Desde hace algunos años, un par de décadas, quizás, el valor y la búsqueda de la trascendencia individual perdió terreno frente a la banalidad del bien o “pasarla bien” el mayor tiempo posible. En un mundo sin progreso ni futuro, en un mundo que parece autodestruirse a cada momento, la necesidad de reconocimiento -el gran motor de la humanidad- se vuelve vana. Disfrutamos, gastamos, cogemos, comemos, nos reímos y a la vez, resignamos nuestra trascendencia, nuestro legado, nuestro nombre cuando nuestro cuerpo ya no sea nada. El miedo a arriesgar la vida y fracasar es mayor a las ansías por lograrlo, el gusto por el pequeño disfrute es mayor a la realización. Y eso, provoca que ya nadie quiera pagar el costo de ser el mejor, que todos cómodamente aspiremos a ser: simplemente buenos.
Y acá no estoy hablando sobre si tal restorán está mejor en el ranking tal de pavada o si hay muchos dentro del top no sé cuanto pero no tantos dentro del top tres. Y tampoco lo planteo desde un lugar despreciativo o de altanería, sino desde un humilde análisis de la concepción de la individualidad actual y sus repercusiones en la cocina. Quizás, en su momento, las hermanas Cóncaro al frente de Tomo I, luego, a mediados de los 00’ Martitegui o incluso, Aramburu, un par de años después, lo hayan intentado con éxito. El último restorán argentino que me sorprendió por su técnica y exactitud, por su aspiración, fue El Papagayo, sin prensa, sin ranking; un pequeño salón en el centro de Córdoba Capital. Sin embargo, hoy nadie rompe verdaderamente el molde, apuesta, y por tanto, resigna todo por ser el mejor.
Quizás, el auge de la cocina producto haya ayudado a estimular este nuevo fenómeno de conformismo y puesta en valor de la banalidad del bien. El producto se impuso sobre la preparación, lo simple sobre lo complejo y la materia sobre el cocinero. La cocina de producto es lo que prima en los grandes restoranes del mundo y, cuando no está perfectamente ejecutada puede ser un fiasco: se transforma rápidamente en un plato sumamente simple y sin gracia ofrecido como una gran obra. Muchas veces, a los cocineros nos toca simplemente no arruinar el producto. Y esto, ayuda a producir restoranes muy buenos pero difícilmente excepcionales o asombrosos. Sobre todo en un país donde todavía el producto no es realmente excepcional en la mayoría de los casos.

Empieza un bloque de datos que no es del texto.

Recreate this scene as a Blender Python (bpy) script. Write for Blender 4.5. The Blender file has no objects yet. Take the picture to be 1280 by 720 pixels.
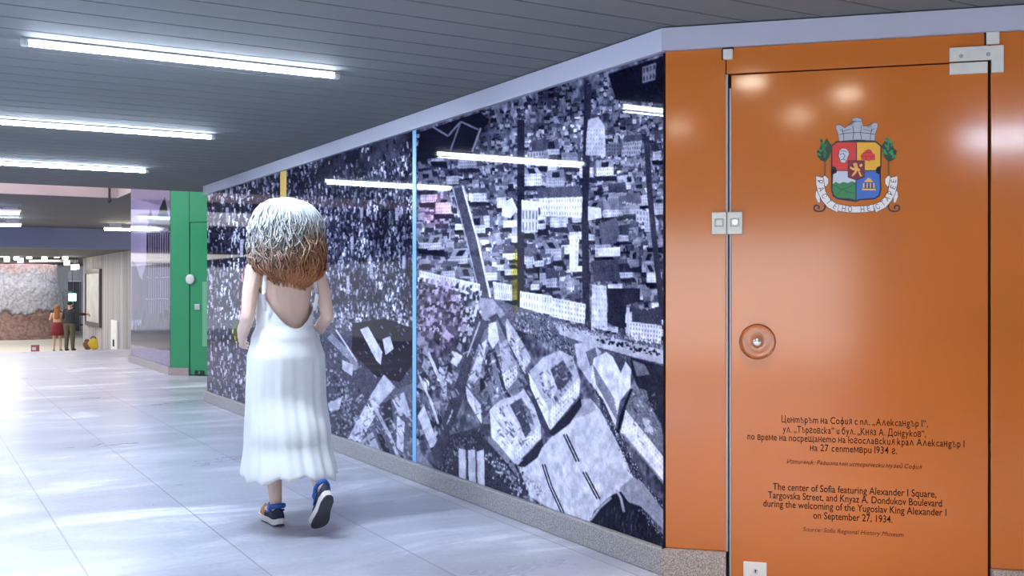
import bpy, bmesh, math, random
import numpy as np
from mathutils import Vector, Matrix
C = bpy.context.scene.collection
SC = bpy.context.scene
rnd = random.Random(7)
PI = math.pi

# ------------------------------------------------------------------ camera, world, exposure
EYE = 1.25
FPX, YAW = 1307.0, math.radians(30.05)
cd = bpy.data.cameras.new('camera'); cam = bpy.data.objects.new('camera', cd); C.objects.link(cam)
cd.sensor_width = 36.0; cd.lens = 36.0 * FPX / 1280.0; cd.clip_start = 0.05; cd.clip_end = 200
cam.location = (0, 0, EYE); cam.rotation_euler = (PI / 2, 0, -YAW)
SC.camera = cam
SC.view_settings.view_transform = 'Standard'; SC.view_settings.look = 'None'
SC.view_settings.gamma = 1.0; SC.view_settings.exposure = 0.9
SC.view_settings.use_curve_mapping = False
w = bpy.data.worlds.new('world'); SC.world = w; w.use_nodes = True
w.node_tree.nodes['Background'].inputs[0].default_value = (0.80, 0.84, 1.0, 1)
w.node_tree.nodes['Background'].inputs[1].default_value = 0.75

TUBE_E, TUBE_COL = 55.0, (0.70, 0.82, 1.0)
WARM_E, WARM_COL = 26.0, (1.0, 0.86, 0.68)

def area(name, loc, size, power, col, spread=180):
    l = bpy.data.lights.new(name, 'AREA'); l.shape = 'RECTANGLE'; l.size, l.size_y = size
    l.energy = power; l.color = col; l.spread = math.radians(spread)
    o = bpy.data.objects.new(name, l); o.location = loc; C.objects.link(o); return o

# unseen area lights added to light the hall, upper level, passage and lobby
area('hall_fill', (0.5, 39.0, 2.3), (9, 12), 430, (1.0, 0.95, 0.90))
area('hall_rear_fill', (1.5, 50.0, 2.3), (9, 6), 230, (0.92, 0.96, 1.0))
area('upper_level_fill', (0.5, 25.5, 2.9), (7, 5), 95, (0.86, 0.86, 1.0))
area('passage_fill', (-3.2, 3.0, 2.36), (3.0, 7.0), 640, (0.70, 0.81, 1.0), 125)
area('warm_lobby_fill', (3.6, -2.0, 2.36), (2.4, 2.4), 110, (1.0, 0.86, 0.72), 95)
dl = area('haze_fill', (-6.2, -4.3, 1.10), (5.6, 2.0), 92, (0.96, 0.97, 1.0)); dl.rotation_euler = (PI / 2, 0, -0.86)  # area light added out of view, mirrored as haze in the orange glass
area('well_skylight', (-1.0, 16.8, 5.6), (7.0, 7.0), 280, (1.0, 0.88, 0.86))

# ------------------------------------------------------------------ materials
def mat(name, col, rough=0.5, metal=0.0, spec=0.5, emit=None, estr=0.0, noise=0.0, nscale=20.0, trans=0.0, alpha=1.0, ior=1.5, coat=0.0):
    m = bpy.data.materials.new(name); m.use_nodes = True
    nt = m.node_tree; b = nt.nodes['Principled BSDF']
    c = tuple(col) + (1,)
    b.inputs['Base Color'].default_value = c
    b.inputs['Roughness'].default_value = rough; b.inputs['Metallic'].default_value = metal
    b.inputs['IOR'].default_value = ior; b.inputs['Specular IOR Level'].default_value = spec
    b.inputs['Transmission Weight'].default_value = trans; b.inputs['Coat Weight'].default_value = coat
    b.inputs['Coat Roughness'].default_value = 0.03
    if emit:
        b.inputs['Emission Color'].default_value = tuple(emit) + (1,); b.inputs['Emission Strength'].default_value = estr
    if noise:
        tc = nt.nodes.new('ShaderNodeTexCoord'); nz = nt.nodes.new('ShaderNodeTexNoise'); mx = nt.nodes.new('ShaderNodeMix')
        nz.inputs['Scale'].default_value = nscale; nz.inputs['Detail'].default_value = 6
        mx.data_type = 'RGBA'; mx.blend_type = 'MULTIPLY'; mx.inputs[0].default_value = 1.0
        rp = nt.nodes.new('ShaderNodeValToRGB')
        rp.color_ramp.elements[0].position = 0.3; rp.color_ramp.elements[1].position = 0.7
        rp.color_ramp.elements[0].color = (1 - noise,) * 3 + (1,); rp.color_ramp.elements[1].color = (1, 1, 1, 1)
        nt.links.new(tc.outputs['Object'], nz.inputs['Vector']); nt.links.new(nz.outputs[0], rp.inputs[0])
        mx.inputs[6].default_value = c; nt.links.new(rp.outputs[0], mx.inputs[7]); nt.links.new(mx.outputs[2], b.inputs['Base Color'])
    return m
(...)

Otro fenómeno que es causa y a la vez consecuencia del conformismo es el actual boom de los “platitos”. Es muy difícil encontrar un cocinero argentino joven que se arriesgue a preparar entradas, platos, un menú de quince pasos, una sucesión muy planeada de sabores y contrastes. Suelen ofrecer unos ocho o diez “platitos” y proponer que el comensal se elija su propia aventura, desligándose de toda responsabilidad. El gran cocinero debe elegir por el comensal, decir qué tiene que comer esa noche, de qué manera, en qué orden y en qué punto. Debe creer y confiar en lo que hace y suponer que el cliente lo eligió y pagará por la experiencia que solo él puede darle; la mejor experiencia posible.
Es verdad que hay que estar verdaderamente loco, apasionado y seguro de lo que uno quiere para intentar ser el mejor cocinero y soportar esa presión y autoexigencia por algunos años, pero hasta hace algunas décadas había algunas personas que incluso lo elegían. Suponían que el reconocimiento y la realización justificaban el esfuerzo, se sacrificaban cada día a cada hora dejando de lado todo lo demás. El más grande cocinero del último siglo, Ferrán Adriá, aguantó hasta los 49 años, pero con eso le sobró para trascender. Pero hoy, parece que la búsqueda de la perfección dejó de ser una elección o al menos, elegir pagar su costo.